The Ashikaga shogunate began the system of Hanzei, a system where half of tax revenue went to military lords and expenditures, to try to solve dissatisfied samurai. This allowed for more decentralization and autonomy for daimyo. When the Ashikaga leaders weakened (as seen in the Ōnin War of the 15th century), it triggered a civil war for nearly 150 years, as daimyo fought each other for control in the Sengoku period. During the Sengoku period, the concept of Gekokujo worked against centralization further, as if was a system of thought that allowed lower ranks to conquer the higher ranks traditionally set by ideals such as Confucianism.

Yet, during this period of chaos and disunity, the idea of an ancient centralized state remained. Unifiers such as Oda Nobunaga called upon the idea of Tenka Kōgi, of unifying the clans as a whole. Also, Nobunaga, Hideyoshi, and Ieyasu’s respect for existing (though nominally powerful) imperial institutions further reinforced the idea of an ancient, unified past. Japanese people thus believed Japan, having once been unified, should be unified again.

Also, economic and demographic changes pushed for centralization. During the Sengoku era, populations grew tremendously due to better agricultural practices, trade, and economic growth. This, in turn, led to more urbanization, consumption of goods, and increased travel/communication. This was partly fueled later by Nobunaga’s policy of moving castles from mountains to roads/rivers, creating castle towns that fostered urbanization. With economic growth and urbanization, trade and travel increased, leading more Japanese people to depend on and be interconnected with others all over the country, creating fuel for forces of centralization. More economic growth—as well as trade with Europeans for fire arm and crop like sweet potatoes—allowed for larger, more powerful armies that could be used by the 3 unifiers as a centralizing force.

In addition to looting both on an ancient, unified, imperial history and economic growth, the unifiers themselves played key roles as policy makers to get rid of decentralizing forces and create centralizing ones. For instance, Toyotomi Hideyoshi conducted sword hunts and emphasized separation of class—samurai and commoners became social immobile. Despite having come from a peasant background, Hideyoshi did this in order to attack the concept of Gekokujō, and reinforce hierarchical order. Hideyoshi also controlled daimyo by redistributing domains to cut local power ties of daimyo, conducted surveys to better tax and watch out for potential up rise, and removed many samurai from fiefs and moved them into cities—giving them stipends instead. The moving of samurai to cities bolstered urbanization and economic growth, while removing samurai from land where they can raise an army and local power.

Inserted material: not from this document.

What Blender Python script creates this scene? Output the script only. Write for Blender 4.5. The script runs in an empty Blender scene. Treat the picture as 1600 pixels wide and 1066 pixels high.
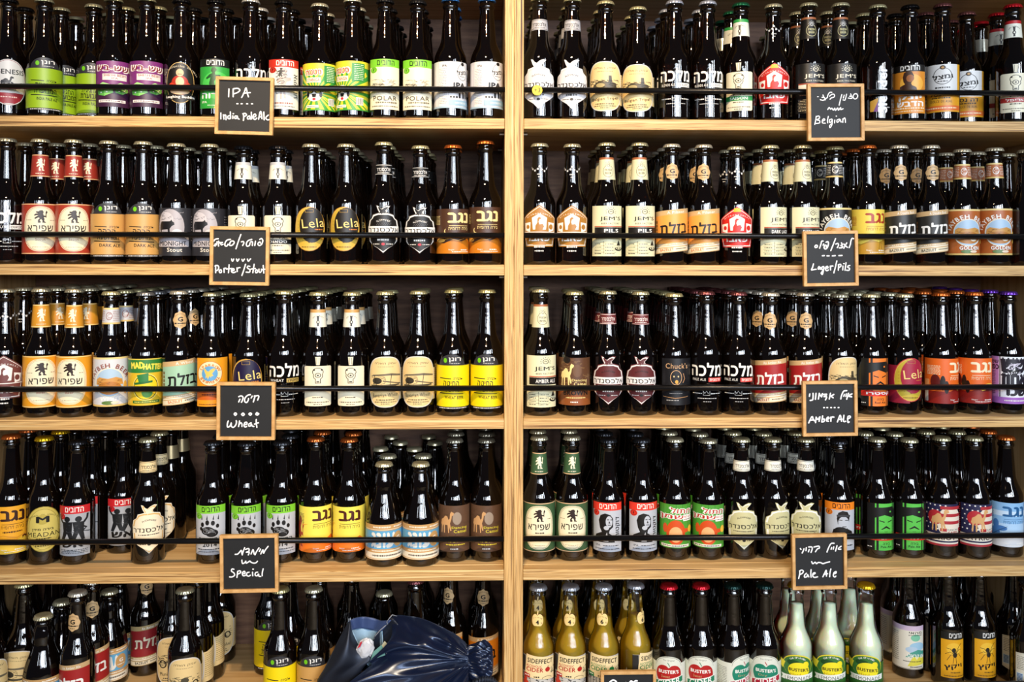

Tokugawa Ieyasu takes Hideyoshi’s ideas and goes even further to neutralize decentralizing forces. He arranges his daimyo into fudai daimyo, who are smaller, trusted lords who serve in important government posts, and tozama daimyo, who are less trusted large domain holders with domains farther away from Edo to make rebellion difficult. In addition, Ieyasu insisted alternate attendance, forcing daimyo to keep families in Edo and spend half their time in Edo, half in their domains. This weakened daimyo’s ties to locals and the land, as well as forced daimyo to spend money traveling and maintaining two households, weakening the decentralizing force of autonomous daimyo. Tokugawa also continued to enforce Hideyoshi’s strict division of classes, creating social institutions where samurai/gentry, farmers, merchants and artisans were separated and in a distinct hierarchy. So even as many commoners (especially merchants) became wealthier than debt-ridden samurai in the later Tokugawa period; due to this Confucian principle of separate classes, no major threat of rebellion existed from the merchant class.

Still, in spite of these centralizing forces leading to a unified Japan under 2 centuries of Tokugawa rules, some forces of decentralization were still at play that played a role in toppling the Tokugawa shogunate. Daimyo still maintained autonomy within their domains, and the Tokugawa shogunate still did not enfource a national tax system, thus creating sources for decentralizing forces to arise. In the end, a mix of centralizing and decentralizing forces came to play thoughout the medieval and pre-modern era.